Wednesday, May 27, 2009

WHAT DAY IS IT?


It's rainy and cold here today. Really it's the perfect day for journaling, but there are at least a million other things I should be doing. Note that doesn't stop me. I have yet to turn off weekend mode, you see, and it is weighing upon me. That heavy weight has nothing to do with too much bbq (and more beef than I usually consume in an entire month), copious amounts of cocktails served up with conversation, staying up late playing Wii Rock Band and Name That Tune, and then sleeping in and straight through church and exercise class (I did still manage to pray and to play some kickball).

Sounds great...right? And it was, but I need me some structure in my life after 5 days and 5 nights of bacchanal. It's Wednesday people...and we are on the heels of yet another weekend! Not to mention...summer vacation is only 3 weeks away, which means that I must turn into Julie McCoy in a mere 21 days! Calgon take me away! Now I am really dating myself ! Oh...and all this fun has literally made me sick, but rest assured...I don't think it's Swine Flu!

My "to do" lists are growing, not shrinking. Every day I'm adding tasks when I should be crossing them off. Logically, I know that these things will wait...the flowers will be planted when I buy them, engagement gifts sent when I get to the post office, birthday books done before their next birthdays. The rational me rationalizes this, but the emotional me gets worked up and stressed out.

Yesterday I put the growing pile of our photos into albums. I had 3 albums worth in waiting. That works out to 900 pictures, or 18 months of milestones and memories. It was an emotionally charged few hours during which I spent plenty of time laughing and much time crying too. My whole world changed in that year and a half and seeing it unfold visually was raw and unforgiving. I literally bore witness to our hope turning to fear and our joy turning to heartbreak. Always present, never wavering, was our love for one another, and our incredible strength.

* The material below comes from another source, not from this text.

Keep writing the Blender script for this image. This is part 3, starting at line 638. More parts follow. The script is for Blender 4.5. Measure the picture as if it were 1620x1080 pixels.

This is important because it made me realize why this fun, family filled weekend has me feeling slightly out of sorts. It is because I am used to being the Energizer Bunny, and for once in a very long time my batteries wore out. The good news is that they are rechargeable, but it's not as easy as plugging the charger into the wall. No, I have to plug into my life. I have to give myself permission to have fun, to feel joy, to have hope and to lean on my loved ones because this life...it is anything, but linear. The good things that we put out into the universe, come back to us 100 fold!